高度化したい、という自社の思いと、事業化するにあたり、顧客が求めているものかどうか、を両方とも満たさなければ、全審査項目にまんべんなく答えていく際につまずく可能性が出てくるのです。
ものづくりの先にあるのは革新的サービス
一方、革新的サービスでは感覚的に「顧客ニーズ」を意識したところから始まります。
革新的サービスでは、以下の10項目のいずれか、もしくは複数を満たす取り組みであることが求められています。
このうち、「付加価値の向上」に関わる8つの項目は「顧客ニーズ」を意識している、ということが感覚的にもわかると思います。
そのようなことから、「革新的サービス」で申請される事業者は、自然と顧客を意識したストーリーを着想しやすくなります。
「革新的サービス」は「ものづくり技術」を内包している
では、「ものづくり技術」で申請するとき、どうのように着想していくべきなのか。
以下の構図をご覧ください。
本来、「ものづくり技術」で申請される場合であっても、その先には基本的には革新的サービスで示された10の手法のいずれかを満たす取り組みとなるはずです。

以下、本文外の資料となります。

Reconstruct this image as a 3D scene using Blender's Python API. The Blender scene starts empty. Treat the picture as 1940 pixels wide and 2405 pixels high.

例えば、製造業の設備導入でよくある「外注の内製化による納期短縮」は、「提供プロセスの改善」にあたりそうです。
また、納期短縮であれば、それは顧客要望を満たす「顧客満足度の向上」にもあたるでしょう。
つまり、「ものづくり技術」で申請するにしても、この革新的サービス、つまり顧客を意識したうえで、自分たちの取り組みがこの手法のどれに当てはまりそうなのかを考えることが、全体の骨子作りやストーリー作りには重要なのです。
製造業でも「革新的サービス」で提出して全く問題ない
公募要領で提示されている革新的サービスの10の手法は、「中小サービス業の生産性向上のための具体的手法」と紹介されていることから、「革新的サービス」で申請できるのはサービス業でなくてはならないと考えられている方も多いと思います。
しかし、実際は関係ありません。
まとめ_製造業であっても革新的サービスを意識した考え方が重要
最終的に、「ものづくり技術」か「革新的サービス」で出すかは、申請者の判断となりますが、少なくとも「革新的サービス」はどの業種でも提出することが可能です。
「ものづくり技術」で提出する場合は、特に「ものづくり技術の先にどのような理想の姿があるのか」を定めておかないと、全体のストーリーがあいまいになったり、技術面の記述に寄りがちになったりと、バランスの悪い申請書になる可能性があります。
そのようなことから、僕は「ものづくり技術」で申請する場合でも「革新的サービスを開発する」というストーリー構成にしています。